CHALLENGE — Begin at the first line and end at the line containing "behind the booth')". Extract exactly those lines.

MATERIAL —
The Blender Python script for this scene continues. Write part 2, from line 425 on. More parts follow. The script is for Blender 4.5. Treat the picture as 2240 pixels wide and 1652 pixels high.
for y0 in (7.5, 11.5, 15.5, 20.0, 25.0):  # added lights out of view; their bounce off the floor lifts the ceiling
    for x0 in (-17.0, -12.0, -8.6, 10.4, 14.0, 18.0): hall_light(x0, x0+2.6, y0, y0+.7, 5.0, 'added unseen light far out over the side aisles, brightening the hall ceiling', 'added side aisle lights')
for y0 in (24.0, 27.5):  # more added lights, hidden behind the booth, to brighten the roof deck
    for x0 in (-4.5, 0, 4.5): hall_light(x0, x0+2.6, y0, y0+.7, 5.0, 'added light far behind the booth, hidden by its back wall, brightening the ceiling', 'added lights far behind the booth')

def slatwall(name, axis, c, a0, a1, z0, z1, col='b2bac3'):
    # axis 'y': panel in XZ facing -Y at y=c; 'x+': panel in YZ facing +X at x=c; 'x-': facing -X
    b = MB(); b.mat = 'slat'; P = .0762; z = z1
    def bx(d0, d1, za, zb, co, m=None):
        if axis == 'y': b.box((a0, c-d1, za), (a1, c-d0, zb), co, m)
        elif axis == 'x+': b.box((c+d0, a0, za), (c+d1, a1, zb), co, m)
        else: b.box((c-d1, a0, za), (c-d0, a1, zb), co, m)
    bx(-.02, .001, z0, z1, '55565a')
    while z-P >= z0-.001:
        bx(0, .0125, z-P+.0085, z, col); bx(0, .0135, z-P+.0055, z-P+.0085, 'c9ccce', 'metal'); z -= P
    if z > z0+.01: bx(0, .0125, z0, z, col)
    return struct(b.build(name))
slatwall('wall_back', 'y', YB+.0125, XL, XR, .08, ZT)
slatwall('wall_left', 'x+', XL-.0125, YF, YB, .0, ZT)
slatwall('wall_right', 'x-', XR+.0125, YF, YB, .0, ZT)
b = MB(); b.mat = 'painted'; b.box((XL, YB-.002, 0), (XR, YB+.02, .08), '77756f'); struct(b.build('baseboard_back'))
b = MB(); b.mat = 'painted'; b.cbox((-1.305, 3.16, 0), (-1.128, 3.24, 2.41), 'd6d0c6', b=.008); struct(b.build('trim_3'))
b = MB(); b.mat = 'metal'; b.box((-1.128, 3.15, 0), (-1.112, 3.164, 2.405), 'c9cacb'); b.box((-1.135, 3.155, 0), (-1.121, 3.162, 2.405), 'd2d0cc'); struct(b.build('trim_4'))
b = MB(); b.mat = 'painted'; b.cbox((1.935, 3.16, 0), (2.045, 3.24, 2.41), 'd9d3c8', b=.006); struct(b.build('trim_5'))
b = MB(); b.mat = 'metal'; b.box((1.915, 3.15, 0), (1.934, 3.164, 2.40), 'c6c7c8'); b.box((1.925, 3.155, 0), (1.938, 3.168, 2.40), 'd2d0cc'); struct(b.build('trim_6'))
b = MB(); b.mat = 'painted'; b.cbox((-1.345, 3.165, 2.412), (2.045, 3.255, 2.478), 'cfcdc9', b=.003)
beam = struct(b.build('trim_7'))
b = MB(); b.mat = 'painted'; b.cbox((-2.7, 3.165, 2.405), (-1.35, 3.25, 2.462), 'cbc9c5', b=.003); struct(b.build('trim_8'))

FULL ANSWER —
The Blender Python script for this scene continues. Write part 2, from line 425 on. More parts follow. The script is for Blender 4.5. Treat the picture as 2240 pixels wide and 1652 pixels high.
for y0 in (7.5, 11.5, 15.5, 20.0, 25.0):  # added lights out of view; their bounce off the floor lifts the ceiling
    for x0 in (-17.0, -12.0, -8.6, 10.4, 14.0, 18.0): hall_light(x0, x0+2.6, y0, y0+.7, 5.0, 'added unseen light far out over the side aisles, brightening the hall ceiling', 'added side aisle lights')
for y0 in (24.0, 27.5):  # more added lights, hidden behind the booth, to brighten the roof deck
    for x0 in (-4.5, 0, 4.5): hall_light(x0, x0+2.6, y0, y0+.7, 5.0, 'added light far behind the booth, hidden by its back wall, brightening the ceiling', 'added lights far behind the booth')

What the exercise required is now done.